自閉症の息子、アリーナで父がプレーする姿を初観戦
ジョー・イングルスは8シーズンを過ごしたジャズが再建に舵を切った2022年オフにNBAで初めて移籍を経験し、その後はバックス、マジック、ティンバーウルブズと1年ごとに移籍を繰り返している。
ウルブズと1年契約を結んだ今シーズンは、序盤からふくらはぎの肉離れで戦線離脱し、ここまで18試合、平均6分の出場と出番を失っている。どんな試合展開であれチームに貢献できるバスケIQの高いオールラウンダーも37歳となり、第一線から退きつつある。

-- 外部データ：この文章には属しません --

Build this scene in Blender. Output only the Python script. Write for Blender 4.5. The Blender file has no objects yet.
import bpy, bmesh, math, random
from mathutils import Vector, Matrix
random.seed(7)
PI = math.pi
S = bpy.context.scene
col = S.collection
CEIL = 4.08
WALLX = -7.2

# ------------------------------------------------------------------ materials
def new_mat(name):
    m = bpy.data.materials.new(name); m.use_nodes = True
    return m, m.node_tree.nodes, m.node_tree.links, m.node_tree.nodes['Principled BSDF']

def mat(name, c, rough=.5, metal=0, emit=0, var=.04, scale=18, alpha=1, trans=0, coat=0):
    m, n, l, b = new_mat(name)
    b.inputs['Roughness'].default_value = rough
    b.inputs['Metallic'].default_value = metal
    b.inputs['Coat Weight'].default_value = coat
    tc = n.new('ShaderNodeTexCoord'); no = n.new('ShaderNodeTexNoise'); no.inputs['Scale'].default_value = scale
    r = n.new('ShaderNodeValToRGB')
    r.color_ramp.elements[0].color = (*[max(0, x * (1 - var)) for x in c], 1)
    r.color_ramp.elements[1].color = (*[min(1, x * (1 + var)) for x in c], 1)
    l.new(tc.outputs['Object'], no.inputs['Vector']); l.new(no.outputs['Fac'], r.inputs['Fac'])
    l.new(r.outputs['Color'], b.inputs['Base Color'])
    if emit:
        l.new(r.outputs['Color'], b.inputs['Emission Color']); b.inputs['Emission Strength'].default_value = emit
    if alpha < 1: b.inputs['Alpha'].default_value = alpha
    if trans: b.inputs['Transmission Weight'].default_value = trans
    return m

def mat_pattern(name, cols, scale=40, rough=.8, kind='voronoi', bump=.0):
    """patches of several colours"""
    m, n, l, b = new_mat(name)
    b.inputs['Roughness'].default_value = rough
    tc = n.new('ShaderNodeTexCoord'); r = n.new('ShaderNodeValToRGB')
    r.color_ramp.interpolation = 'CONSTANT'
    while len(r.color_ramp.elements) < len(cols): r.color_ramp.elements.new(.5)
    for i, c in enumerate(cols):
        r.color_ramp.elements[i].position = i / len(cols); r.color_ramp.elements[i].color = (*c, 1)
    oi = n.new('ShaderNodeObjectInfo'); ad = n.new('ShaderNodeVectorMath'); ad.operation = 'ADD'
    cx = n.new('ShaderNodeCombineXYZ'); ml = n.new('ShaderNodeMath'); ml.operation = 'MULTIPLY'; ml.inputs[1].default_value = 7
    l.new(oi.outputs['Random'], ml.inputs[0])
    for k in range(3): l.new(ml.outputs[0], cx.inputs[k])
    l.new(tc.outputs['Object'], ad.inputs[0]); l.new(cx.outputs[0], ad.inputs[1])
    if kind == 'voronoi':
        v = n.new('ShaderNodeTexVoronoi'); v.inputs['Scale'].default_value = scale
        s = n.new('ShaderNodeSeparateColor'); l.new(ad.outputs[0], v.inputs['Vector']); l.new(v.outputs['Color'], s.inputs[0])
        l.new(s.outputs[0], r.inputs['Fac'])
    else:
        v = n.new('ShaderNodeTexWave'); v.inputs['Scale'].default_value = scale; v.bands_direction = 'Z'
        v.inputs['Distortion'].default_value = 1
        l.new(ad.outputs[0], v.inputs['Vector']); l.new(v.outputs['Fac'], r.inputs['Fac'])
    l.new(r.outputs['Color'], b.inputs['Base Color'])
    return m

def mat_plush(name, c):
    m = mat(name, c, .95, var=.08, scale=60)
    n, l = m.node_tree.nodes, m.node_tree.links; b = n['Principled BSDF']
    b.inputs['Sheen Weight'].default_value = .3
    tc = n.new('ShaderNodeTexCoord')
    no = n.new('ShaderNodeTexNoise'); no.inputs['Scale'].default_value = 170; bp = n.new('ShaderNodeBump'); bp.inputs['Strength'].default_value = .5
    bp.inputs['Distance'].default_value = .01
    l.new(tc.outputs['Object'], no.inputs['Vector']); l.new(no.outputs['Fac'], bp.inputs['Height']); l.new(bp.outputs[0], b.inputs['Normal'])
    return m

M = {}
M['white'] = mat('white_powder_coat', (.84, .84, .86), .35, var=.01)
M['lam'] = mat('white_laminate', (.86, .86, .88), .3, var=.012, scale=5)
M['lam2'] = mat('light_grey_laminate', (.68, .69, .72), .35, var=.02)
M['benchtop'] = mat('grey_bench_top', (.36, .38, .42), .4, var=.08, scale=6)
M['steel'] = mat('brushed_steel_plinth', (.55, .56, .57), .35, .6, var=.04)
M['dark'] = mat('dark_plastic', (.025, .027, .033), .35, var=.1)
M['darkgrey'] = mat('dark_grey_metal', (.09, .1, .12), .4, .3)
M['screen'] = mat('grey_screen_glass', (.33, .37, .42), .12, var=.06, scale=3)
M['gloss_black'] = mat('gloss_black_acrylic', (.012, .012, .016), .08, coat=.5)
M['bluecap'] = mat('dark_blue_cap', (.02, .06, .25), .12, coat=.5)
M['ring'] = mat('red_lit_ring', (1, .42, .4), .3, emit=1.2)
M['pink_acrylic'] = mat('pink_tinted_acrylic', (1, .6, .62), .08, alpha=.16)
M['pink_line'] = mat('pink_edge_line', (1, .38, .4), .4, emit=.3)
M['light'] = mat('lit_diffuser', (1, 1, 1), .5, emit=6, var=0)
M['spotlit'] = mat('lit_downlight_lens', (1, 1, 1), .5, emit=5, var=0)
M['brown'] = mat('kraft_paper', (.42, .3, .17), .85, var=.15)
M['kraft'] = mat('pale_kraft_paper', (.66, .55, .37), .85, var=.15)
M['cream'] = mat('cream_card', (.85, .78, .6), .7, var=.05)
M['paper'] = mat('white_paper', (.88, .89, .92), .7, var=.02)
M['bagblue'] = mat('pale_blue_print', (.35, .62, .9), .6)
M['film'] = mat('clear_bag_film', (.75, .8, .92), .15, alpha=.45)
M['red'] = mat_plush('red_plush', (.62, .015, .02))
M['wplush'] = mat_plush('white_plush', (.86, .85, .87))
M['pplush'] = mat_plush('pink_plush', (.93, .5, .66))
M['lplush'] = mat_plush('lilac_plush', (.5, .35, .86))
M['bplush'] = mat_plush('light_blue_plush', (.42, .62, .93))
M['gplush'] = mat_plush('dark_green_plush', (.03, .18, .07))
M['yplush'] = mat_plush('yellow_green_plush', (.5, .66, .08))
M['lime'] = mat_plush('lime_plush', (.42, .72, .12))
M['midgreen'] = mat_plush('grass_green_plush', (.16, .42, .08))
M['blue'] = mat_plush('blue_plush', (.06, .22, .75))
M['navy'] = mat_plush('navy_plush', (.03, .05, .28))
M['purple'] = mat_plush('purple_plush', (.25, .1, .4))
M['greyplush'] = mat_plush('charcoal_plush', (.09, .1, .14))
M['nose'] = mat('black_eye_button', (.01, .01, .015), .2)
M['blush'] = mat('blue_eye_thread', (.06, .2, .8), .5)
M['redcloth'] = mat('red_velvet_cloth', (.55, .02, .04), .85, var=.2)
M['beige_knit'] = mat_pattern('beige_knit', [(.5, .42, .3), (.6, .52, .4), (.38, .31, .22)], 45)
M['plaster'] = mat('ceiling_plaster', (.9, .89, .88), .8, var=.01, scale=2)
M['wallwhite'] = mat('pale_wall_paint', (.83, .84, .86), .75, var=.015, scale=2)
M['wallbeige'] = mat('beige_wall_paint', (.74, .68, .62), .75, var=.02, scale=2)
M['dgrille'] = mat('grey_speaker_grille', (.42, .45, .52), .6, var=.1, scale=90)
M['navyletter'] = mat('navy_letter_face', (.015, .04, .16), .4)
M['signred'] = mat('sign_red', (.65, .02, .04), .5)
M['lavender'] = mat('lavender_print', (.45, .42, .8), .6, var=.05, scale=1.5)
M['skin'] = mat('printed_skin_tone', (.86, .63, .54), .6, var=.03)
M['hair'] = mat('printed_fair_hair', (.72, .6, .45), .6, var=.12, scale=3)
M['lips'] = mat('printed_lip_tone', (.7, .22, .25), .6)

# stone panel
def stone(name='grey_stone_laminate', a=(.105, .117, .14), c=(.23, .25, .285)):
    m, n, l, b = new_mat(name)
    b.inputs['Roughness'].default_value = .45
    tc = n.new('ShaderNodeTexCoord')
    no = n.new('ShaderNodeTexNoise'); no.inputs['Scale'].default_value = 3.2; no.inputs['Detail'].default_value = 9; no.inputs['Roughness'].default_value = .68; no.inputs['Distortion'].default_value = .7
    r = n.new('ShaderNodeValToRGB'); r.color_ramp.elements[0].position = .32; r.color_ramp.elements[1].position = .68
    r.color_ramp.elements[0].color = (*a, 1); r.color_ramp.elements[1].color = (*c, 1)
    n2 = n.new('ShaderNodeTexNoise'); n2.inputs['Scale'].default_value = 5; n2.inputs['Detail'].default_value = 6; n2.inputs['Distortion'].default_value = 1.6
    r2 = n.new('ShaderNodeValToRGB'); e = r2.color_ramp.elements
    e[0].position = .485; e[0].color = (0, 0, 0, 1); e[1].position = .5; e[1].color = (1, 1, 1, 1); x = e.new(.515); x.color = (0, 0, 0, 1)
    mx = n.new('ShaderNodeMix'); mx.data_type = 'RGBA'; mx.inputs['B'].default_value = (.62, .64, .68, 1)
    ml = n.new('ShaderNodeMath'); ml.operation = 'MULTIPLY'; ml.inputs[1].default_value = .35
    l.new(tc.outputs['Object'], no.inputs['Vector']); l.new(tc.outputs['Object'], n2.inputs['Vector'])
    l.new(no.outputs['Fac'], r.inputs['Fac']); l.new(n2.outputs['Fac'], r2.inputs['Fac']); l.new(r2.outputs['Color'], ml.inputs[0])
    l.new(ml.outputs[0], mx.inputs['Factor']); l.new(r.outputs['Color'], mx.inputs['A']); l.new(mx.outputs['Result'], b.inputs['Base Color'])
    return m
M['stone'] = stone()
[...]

それでも、ウルブズで彼の経験と人間性はリスペクトされている。そうでなければ、現地3月21日に起きたことは説明がつかない。
ホームでのペリカンズ戦、イングルスはジャズを離れてからの3シーズンで初めて先発に名を連ねた。試合が始まって、両チームで最初のシュートを打つなどアグレッシブな姿勢を見せる。3本放ったシュートは決まらなかったが、右コーナーで待つジュリアス・ランドルを見つけて、ドライブからのレイアップをアシストした。
イングルスがプレーしたのは6分間。最初のタイムアウトの時点でベンチに戻った彼は、観客席にいる彼の妻と3人の子供たちを見つめた。揃ってウルブズの7番のユニフォームを着ている子供たちの一人、ジェイコブは自閉症で、これまで父親のプレーを生で見ることができなかった。アリーナの光と音が彼には激しすぎたからだ。
それでも、彼は父親のプレーを見ようと頑張った。イングルスの家族は普段暮らしているオーランドからミネアポリスを訪れており、数日前の試合で初めてアリーナに来て、最初から最後まで試合を見ることができた。ただ一つ残念だったのは──イングルスが出場しなかったことだ。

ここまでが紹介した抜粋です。